Monday, January 4, 2016

Even suburban cowgirls get the blues

Recently, I've gotten into the habit of checking the relevant Wikipedia pages after reading a news story. I particularly recommend checking the demographics of the towns that come up in the report.

For example, Charles Pierce points us to this quote from Dana Perino.
One of the greatest compliments I've been given is that people who met me when I first got to Washington, D.C., in 1995 say that I'm still the same person today, even though I've been blessed with opportunities to work in the White House, travel the world, and transition relatively smoothly into a new career in television on The Five. I realized I couldn't start the book with my recollections of my years working for President Bush—just showing up at age 35 as the White House Press secretary—so I had to tell the story of how I became who I am today. And with every fiber of my being I think of those years in the West as the most formidable, and I miss that way of life so much. And I have always known that if ever I needed to, I could go home. They'd take be back in an instant, though I'd have to shed some of my big-city conveniences and haul my own groceries to my kitchen.
For the moment, let's put aside the question of whether carrying your own groceries in from the SUV constitutes roughing it, and instead look at that other way of life in the formidable West.

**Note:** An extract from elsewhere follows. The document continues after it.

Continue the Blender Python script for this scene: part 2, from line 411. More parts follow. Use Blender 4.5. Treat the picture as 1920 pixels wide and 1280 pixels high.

According to my go-to source,  Dana Perino grew up in an affluent white-flight suburb of Denver.
As of the census of 2000, there were 23,558 people, 7,929 households, and 6,525 families residing in the town. The population density was 1,615.2 people per square mile (623.4/km²). There were 8,352 housing units at an average density of 572.6 per square mile (221.0/km²). The racial makeup of the town was 92.60% White, 1.71% Asian, 1.01% Black, 0.45% Native American, 0.03% Pacific Islander, 1.88% from other races, and 2.33% from two or more races. Hispanic or Latino of any race were 5.80% of the population.

The median income for a household in the town was $74,116, and the median income for a family was $77,384 (these figures had risen to $80,679 and $89,154, respectively, as of a 2007 estimate). Males had a median income of $52,070 versus $35,700 for females. The per capita income for the town was $27,479. About 1.7% of families and 2.3% of the population were below the poverty line, including 2.2% of those under age 18 and 2.1% of those age 65 or over.
I tried to go to the National Review article to see if the quote looked better in context. If anything it came off worse. Both Perino and her interviewer, Kathryn Jean Lopez, are careful to present things like part-time college jobs and visits to her grandparents' ranch so that they suggest a simple cowgirl of humble origins who would raise to great heights. As someone who grew up  in rural Western Arkansas, that does stick in my craw a bit.

Of course, there's another level of irony in the fact that her career peak was working for a cowboy president who was afraid of horses, but that's a story for another day.